Some Iraqi's, ungrateful as they are for the sacrifice folks like George Bush, Paul Wolfowitz, Dick Cheney, Rumsfeld, Obama and others have made so they can enjoy a healthier and more productive life are not convinced that the embassy is a purely diplomatic mission: "We have no doubt that the task of the US embassy in Baghdad is an intelligence one.......that constitutes a major threat to the Iraqi political situation.", says Jawad al-Shayli, an Iraqi legislator. Some think that the US is after that precious fossil fuel underneath Iraqi soil but democracies like the US just don't do things that way.

It doesn't help when what are supposed to be "full blooded Americans" good Christian folk, publicly criticize our efforts to bring freedom to these people who haven't been around as long as us and have limited experience governing themselves. Peter Van Buren a state department official wrote a book revealing some of what the likes of him call massive waste that has occurred during our attempts to bring freedom to these people---the $2.5 million chicken processing plant for instance that sits idle and the Arabic translations of Moby Dick that just ended up being dumped.  That's not our fault for Christ's sake.  Those Iraqi kids were crying out for Moby Dick; they saw the movie when ordinary Iraqi's had electricity for televisions and said they wanted to read it. Obviously, alleged al Qaeda operatives got a hold of the books and dumped them for fear that they would encourage the Iraqi kids to forget about the 500,000 or so of their siblings that died as a result of US/UN sanctions and what Madeline Albright said about those deaths.  You gotta let things go man.

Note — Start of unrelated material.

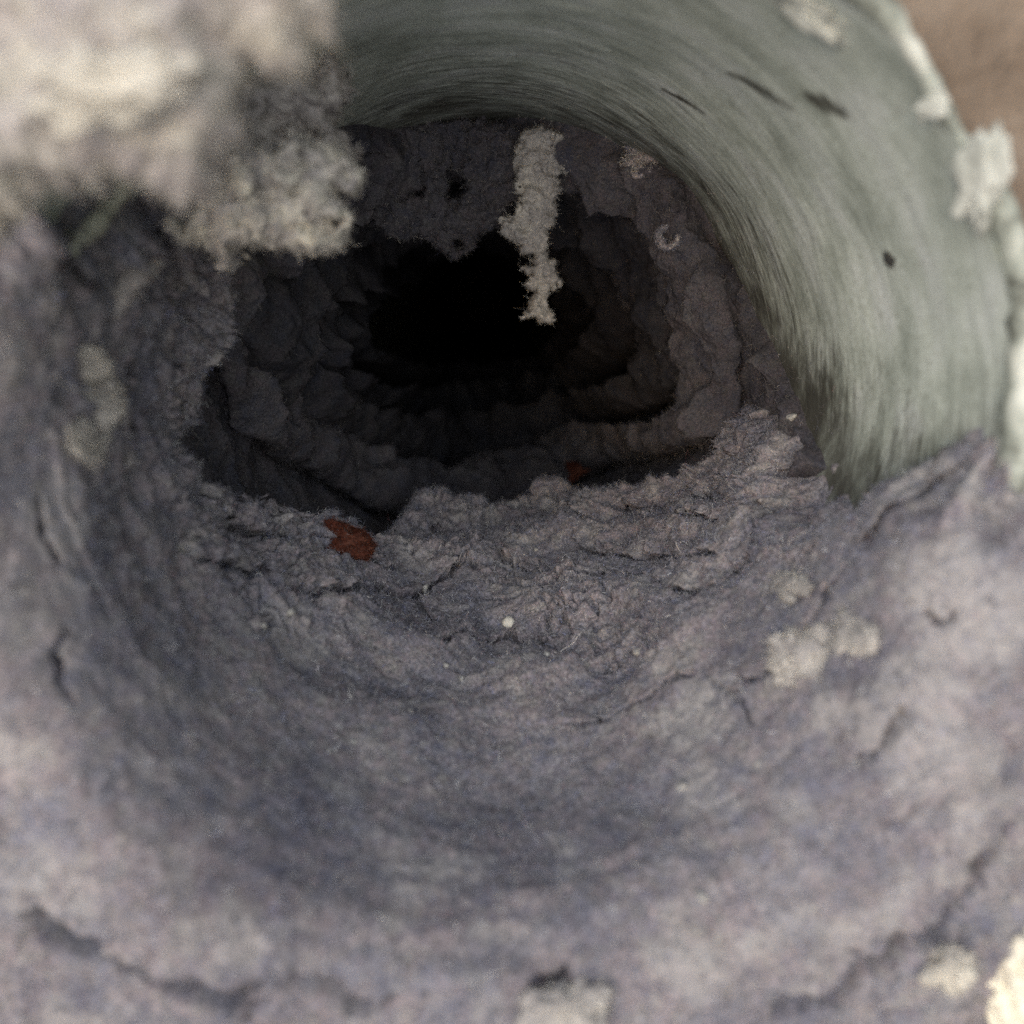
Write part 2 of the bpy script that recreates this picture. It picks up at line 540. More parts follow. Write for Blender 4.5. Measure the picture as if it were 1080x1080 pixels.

Sure these humanitarian ventures cost money and are a main reason for the lack of schools, public transportation, and cuts in public services at home, but that's what freedom is all about; the US taxpayer has no problem accepting these sacrifices I'm sure. It's not as if the Iraq occupation is in the interests of US corporations and making the 1% even richer is it?   Who would support that?

The US ambassador to Iraq, Jim Jeffrey isn't very optimistic either comparing the US embassy in Baghdad to the one in Saigon in the 1970's. Let's hope it has a roof.